Kollektive Musiziersucht
Blues Caravan im Jubez, Karlsruhe, 2.2.2010
Effektheischende Breaks, eine dampfende Orgel, geradliniger Rhyrthmus und eine energiegeladen junge Frau aus Österreich, die aus eine kleine Dorf stammt, wo man in der Familie Hausmusik machte: Meena, Sängerin. Irgendwann, so die Legende, habe ihr der große Bruder ein Cassette mit Songs aus den 70ern geschenkt, unter anderem Hendrix „Voodoo Chile“. Damit hatte die junge Frau in etwa ihre Richtung gefunden. Die sich an diesem Sonntabend im Jubez vor allem als kraftvoller Bluesrock manifestiert, dem man nicht gerade Innovationsfreude nachsagen kann, aber dafür umso mehr Power.

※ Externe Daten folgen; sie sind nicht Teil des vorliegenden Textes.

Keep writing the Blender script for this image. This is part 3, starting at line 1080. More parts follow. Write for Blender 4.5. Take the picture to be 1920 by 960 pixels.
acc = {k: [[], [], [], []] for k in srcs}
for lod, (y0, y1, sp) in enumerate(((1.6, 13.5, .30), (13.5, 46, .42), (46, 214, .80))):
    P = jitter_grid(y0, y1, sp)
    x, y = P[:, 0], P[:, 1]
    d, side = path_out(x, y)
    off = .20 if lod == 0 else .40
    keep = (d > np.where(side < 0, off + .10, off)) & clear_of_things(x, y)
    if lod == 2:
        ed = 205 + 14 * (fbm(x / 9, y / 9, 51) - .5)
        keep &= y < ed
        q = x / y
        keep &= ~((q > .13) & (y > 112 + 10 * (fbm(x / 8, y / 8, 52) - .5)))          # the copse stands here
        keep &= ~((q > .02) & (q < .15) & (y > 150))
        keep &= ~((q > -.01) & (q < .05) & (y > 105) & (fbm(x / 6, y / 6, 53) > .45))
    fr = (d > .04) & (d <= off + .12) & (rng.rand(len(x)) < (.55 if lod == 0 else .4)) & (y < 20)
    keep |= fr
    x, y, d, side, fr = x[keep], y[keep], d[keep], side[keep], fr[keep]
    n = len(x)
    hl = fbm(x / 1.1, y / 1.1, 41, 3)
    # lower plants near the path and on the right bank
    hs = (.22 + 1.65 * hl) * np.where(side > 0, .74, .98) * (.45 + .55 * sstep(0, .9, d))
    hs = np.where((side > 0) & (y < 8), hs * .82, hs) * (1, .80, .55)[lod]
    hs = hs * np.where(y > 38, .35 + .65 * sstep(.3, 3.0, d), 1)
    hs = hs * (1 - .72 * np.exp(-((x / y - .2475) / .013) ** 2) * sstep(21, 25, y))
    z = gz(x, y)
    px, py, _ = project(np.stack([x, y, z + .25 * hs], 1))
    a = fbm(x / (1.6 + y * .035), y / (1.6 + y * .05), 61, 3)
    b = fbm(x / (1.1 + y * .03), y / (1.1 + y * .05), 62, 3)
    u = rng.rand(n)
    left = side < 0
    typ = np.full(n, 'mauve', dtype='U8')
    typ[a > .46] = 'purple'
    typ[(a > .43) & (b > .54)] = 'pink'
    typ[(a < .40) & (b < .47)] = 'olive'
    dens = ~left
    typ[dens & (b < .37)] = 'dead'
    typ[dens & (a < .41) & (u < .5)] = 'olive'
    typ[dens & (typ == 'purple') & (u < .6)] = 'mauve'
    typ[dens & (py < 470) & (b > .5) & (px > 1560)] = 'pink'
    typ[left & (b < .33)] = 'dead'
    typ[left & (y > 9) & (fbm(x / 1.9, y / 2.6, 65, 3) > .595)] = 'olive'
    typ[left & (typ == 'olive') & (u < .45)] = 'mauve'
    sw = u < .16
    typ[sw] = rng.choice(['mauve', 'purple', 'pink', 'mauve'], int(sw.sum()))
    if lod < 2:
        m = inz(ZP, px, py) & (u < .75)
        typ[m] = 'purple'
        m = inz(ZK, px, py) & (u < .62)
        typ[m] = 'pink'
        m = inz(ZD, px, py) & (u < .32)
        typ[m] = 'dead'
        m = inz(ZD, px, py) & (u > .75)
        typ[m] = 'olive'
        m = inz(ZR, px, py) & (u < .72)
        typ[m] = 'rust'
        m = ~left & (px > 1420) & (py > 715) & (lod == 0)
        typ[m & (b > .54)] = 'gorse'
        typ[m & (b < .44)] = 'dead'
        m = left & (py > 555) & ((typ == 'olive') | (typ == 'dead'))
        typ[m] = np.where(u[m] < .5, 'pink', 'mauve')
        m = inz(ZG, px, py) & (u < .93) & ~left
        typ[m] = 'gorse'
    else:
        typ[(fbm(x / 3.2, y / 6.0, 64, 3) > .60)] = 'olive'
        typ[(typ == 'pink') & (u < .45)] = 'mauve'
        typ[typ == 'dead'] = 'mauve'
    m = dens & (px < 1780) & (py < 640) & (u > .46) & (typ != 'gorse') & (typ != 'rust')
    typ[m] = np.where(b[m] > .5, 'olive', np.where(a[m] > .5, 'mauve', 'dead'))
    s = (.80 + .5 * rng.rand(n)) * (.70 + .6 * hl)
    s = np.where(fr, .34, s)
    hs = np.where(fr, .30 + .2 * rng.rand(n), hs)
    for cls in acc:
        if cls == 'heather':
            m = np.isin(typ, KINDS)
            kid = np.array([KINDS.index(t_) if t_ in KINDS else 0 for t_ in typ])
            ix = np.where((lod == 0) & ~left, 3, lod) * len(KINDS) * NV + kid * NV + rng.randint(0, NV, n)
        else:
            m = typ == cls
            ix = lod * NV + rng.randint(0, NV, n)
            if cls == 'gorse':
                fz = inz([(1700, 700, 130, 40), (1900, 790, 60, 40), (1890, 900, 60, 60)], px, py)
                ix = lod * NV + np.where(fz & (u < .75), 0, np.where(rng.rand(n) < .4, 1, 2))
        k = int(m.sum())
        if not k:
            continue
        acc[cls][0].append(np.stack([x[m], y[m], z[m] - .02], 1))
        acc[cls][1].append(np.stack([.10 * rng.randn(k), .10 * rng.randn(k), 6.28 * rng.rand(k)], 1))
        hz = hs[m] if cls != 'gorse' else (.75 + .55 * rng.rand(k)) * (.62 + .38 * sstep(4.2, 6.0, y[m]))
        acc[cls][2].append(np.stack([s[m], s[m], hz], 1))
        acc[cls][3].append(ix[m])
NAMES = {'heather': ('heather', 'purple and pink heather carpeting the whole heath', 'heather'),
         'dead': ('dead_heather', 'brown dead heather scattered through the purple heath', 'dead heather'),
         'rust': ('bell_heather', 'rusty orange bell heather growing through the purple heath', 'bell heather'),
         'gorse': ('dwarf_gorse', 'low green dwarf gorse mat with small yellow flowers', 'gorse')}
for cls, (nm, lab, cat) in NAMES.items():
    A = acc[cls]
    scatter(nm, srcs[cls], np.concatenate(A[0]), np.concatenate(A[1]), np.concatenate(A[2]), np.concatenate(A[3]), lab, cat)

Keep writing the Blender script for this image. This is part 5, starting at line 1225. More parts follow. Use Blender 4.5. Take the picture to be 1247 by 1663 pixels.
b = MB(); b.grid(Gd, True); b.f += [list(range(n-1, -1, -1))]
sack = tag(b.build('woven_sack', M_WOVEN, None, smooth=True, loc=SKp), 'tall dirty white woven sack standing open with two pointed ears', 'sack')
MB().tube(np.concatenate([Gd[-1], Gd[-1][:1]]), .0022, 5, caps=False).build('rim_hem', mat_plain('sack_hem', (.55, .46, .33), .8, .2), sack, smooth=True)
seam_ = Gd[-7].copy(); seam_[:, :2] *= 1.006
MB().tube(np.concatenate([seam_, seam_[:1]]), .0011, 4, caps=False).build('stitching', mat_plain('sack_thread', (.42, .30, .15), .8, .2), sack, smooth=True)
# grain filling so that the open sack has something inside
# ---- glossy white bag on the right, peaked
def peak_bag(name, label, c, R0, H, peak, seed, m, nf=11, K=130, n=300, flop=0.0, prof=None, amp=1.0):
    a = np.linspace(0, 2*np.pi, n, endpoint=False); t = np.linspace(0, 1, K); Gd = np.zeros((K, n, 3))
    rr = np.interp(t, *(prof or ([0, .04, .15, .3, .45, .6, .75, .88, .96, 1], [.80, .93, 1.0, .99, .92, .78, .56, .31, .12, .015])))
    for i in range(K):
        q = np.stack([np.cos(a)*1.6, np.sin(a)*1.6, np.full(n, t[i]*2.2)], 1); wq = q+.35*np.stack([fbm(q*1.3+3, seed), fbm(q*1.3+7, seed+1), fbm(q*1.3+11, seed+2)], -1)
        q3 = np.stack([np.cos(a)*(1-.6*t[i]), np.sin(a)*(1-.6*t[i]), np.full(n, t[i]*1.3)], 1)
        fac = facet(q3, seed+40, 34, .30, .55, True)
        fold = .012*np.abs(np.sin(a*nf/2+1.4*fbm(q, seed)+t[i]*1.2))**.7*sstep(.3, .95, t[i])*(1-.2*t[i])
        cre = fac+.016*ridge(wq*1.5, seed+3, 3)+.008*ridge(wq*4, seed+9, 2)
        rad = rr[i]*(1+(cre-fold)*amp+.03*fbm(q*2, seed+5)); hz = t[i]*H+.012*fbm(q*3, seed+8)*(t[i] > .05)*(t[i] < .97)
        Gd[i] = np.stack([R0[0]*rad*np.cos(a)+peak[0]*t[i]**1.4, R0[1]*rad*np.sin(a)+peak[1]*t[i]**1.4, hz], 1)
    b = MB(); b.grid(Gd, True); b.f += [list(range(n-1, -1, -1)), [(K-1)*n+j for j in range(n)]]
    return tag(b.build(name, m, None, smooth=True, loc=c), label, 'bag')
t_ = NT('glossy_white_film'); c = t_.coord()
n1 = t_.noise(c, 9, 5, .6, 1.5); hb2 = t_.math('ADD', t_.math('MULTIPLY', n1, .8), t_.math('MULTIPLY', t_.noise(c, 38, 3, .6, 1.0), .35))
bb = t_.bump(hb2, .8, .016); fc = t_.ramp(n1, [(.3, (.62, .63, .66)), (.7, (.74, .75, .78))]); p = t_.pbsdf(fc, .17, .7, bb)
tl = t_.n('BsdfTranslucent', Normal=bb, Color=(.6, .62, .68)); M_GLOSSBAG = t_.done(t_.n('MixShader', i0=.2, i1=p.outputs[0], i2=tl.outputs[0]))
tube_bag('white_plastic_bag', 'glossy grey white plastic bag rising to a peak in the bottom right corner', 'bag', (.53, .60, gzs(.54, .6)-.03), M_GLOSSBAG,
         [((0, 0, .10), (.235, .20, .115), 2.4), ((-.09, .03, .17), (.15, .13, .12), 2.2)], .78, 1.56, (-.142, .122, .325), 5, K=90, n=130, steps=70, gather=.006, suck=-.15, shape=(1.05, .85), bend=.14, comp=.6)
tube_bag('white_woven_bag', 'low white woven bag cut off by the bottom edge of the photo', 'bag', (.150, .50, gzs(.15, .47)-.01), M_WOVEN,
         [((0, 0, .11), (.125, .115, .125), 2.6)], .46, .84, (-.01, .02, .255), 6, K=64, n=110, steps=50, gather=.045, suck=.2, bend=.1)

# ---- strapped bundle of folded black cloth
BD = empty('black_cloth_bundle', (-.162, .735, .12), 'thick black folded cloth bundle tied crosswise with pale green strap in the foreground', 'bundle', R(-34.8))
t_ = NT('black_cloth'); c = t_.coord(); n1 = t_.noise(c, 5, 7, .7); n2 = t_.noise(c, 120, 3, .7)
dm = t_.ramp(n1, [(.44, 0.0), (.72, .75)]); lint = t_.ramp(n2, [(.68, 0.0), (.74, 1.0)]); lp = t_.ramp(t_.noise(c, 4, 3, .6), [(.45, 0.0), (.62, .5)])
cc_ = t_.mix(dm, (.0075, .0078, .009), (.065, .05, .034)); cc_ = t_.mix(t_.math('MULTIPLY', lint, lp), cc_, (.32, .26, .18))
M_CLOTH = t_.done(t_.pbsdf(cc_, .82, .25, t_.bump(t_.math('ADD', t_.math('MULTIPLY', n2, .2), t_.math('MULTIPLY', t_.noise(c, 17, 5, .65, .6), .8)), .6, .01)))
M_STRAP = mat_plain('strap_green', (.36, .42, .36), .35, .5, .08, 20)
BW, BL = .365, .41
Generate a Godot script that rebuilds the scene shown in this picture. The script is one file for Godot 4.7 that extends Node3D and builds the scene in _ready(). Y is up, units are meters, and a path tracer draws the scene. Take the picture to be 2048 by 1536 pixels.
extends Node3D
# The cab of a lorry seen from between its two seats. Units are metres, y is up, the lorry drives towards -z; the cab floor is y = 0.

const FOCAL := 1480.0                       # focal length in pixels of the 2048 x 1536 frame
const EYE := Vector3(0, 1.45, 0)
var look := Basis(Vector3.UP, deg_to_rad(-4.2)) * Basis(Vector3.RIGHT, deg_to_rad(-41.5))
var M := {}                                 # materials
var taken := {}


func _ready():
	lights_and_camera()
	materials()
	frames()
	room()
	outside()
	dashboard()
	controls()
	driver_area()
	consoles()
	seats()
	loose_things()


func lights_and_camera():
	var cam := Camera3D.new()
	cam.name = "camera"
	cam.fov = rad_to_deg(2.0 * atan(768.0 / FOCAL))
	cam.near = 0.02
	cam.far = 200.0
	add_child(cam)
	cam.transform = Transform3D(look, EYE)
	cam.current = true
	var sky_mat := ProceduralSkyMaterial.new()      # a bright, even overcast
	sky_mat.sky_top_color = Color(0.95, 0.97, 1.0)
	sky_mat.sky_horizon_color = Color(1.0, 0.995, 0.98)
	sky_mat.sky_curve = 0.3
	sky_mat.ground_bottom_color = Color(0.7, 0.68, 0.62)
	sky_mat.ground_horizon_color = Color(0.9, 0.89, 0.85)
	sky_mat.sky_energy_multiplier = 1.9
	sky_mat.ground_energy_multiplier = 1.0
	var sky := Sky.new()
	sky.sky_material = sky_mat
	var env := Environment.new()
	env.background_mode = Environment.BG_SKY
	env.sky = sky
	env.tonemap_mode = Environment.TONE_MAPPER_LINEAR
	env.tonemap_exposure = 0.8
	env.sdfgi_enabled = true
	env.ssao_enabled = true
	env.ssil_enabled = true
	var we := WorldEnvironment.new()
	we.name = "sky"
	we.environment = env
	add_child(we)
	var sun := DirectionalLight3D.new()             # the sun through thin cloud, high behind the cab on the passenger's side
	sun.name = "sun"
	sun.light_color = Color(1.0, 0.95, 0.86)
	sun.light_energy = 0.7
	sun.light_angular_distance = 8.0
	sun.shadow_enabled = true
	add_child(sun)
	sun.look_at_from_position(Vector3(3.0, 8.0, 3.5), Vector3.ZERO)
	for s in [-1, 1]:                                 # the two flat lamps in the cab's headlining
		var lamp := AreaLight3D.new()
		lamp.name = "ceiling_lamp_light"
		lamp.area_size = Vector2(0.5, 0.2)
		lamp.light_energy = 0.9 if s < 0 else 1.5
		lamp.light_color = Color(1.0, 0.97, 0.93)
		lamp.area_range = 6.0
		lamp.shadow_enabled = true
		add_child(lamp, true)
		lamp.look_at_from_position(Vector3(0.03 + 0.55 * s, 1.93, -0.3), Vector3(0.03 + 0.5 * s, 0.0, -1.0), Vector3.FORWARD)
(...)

Manch einer mag sich an die Stimme der legendären Maggie Bell (Stone The Crows) erinnert fühlen, Kritiker habe ihr auch schon eine Nähe zu Christine Perfect attestiert. In den Zeiten, als Fleetwood Mac noch eine Bluesband war. Nicht die schlechtesten Referenzen.
Wie aus einem nebelverhangenen Sumpf schält sich ein schweres, bleiernes Gitarrenriff heraus: lange, langsam, spannungsgeladen. Shakura s’Aida greift an: „Gonna Tell My Baby“. Mit dieser Stimme, die alle Facetten kann, und der Bühnenpräsenz eines Aphrodisiakums macht die Kanadierin dem Publikum in der ersten Reihe fast Angst. „I’m Gonna Take A Rice On A Slow Train“ singt sie, während Gitarristin Donna Grantis das Riff wie ein zügelnde schlang um den Groove wickelt, und damit die hocherotische Kraft ständiger Wiederholung zur Blüte bringt. Natürlich können Shakura und die Band auch funky, und ganz ohne Mikrophon (!), aber dieser Einstieg nach Maß ist einer der Höhepunkte den Abends.
Die Konstante in den Blues Caravan Shows ist Jahr für Jahr die Qualität der Band, die die Protagonisten des Abends begleitet. Die – wenn auch nicht immer gleich besetzt – für dieses wohlige Gefühl sorgt, dass der jeweilige Solist sich in ein wohlgemachtes Bett legen kann. Im Aufgebot sind neben der grundsolide Gitarristin Donnas Grantis, die vor allem durch ihr gut geerdetes Rhythmusspiel und wohlüberlegte Soli ohne Gitarren-Helden-Attitüde besticht, Bassist und Drummer Roger Innis und Dennis Palatin. Die beiden können je nach musikalischer Grosswetterlage sehr karg und trocken rocken oder gegebenenfalls auch flüssig und offen spielen. Keyboarder Johnny Dyke bekommt enorm viel Raum für seine Sioli eingeräumt, den er auch meistens sinnvoll nutzt, und damit den zeitgenössischen Blues-Sound hin zu dem typischen Classic Rock Klang der frühen siebziger Jahre verschiebt, für den ihn gerade das ältere Publikum liebt.
Coco Montoya ist im Gegensatz zu den Damen ein wahrer Veteran des Blues, er wurde bekannt durch die Gitarrenduelle die er sich mit Walter Trout bei John Mayall’s Bluesbreakers lieferte. Hier auf der Bluescaravan Bühne liefert er die musikalisch vielseitigste Vorstellung. Die Rhythmussection hat plötzlich eine vorher so nicht gehörte Leichtigkeit. Montoyas Gitarrenspiel ist kristallklar, transparent, wirkt wie ein endloses, sehr schnelles Solo, ohne auch nur einen Moment aufdringlich zu sein. Ganz unprätentiös kommen alle noch einmal zum Zugabenblock auf die Bühne. Und obwohl jeder für sich noch einmal glänzen darf, ist es doch die kollektive Musiziersucht, die am stärksten beeindruckt. Als wären sie alle zusammen seit Jahrzehnten eine Band.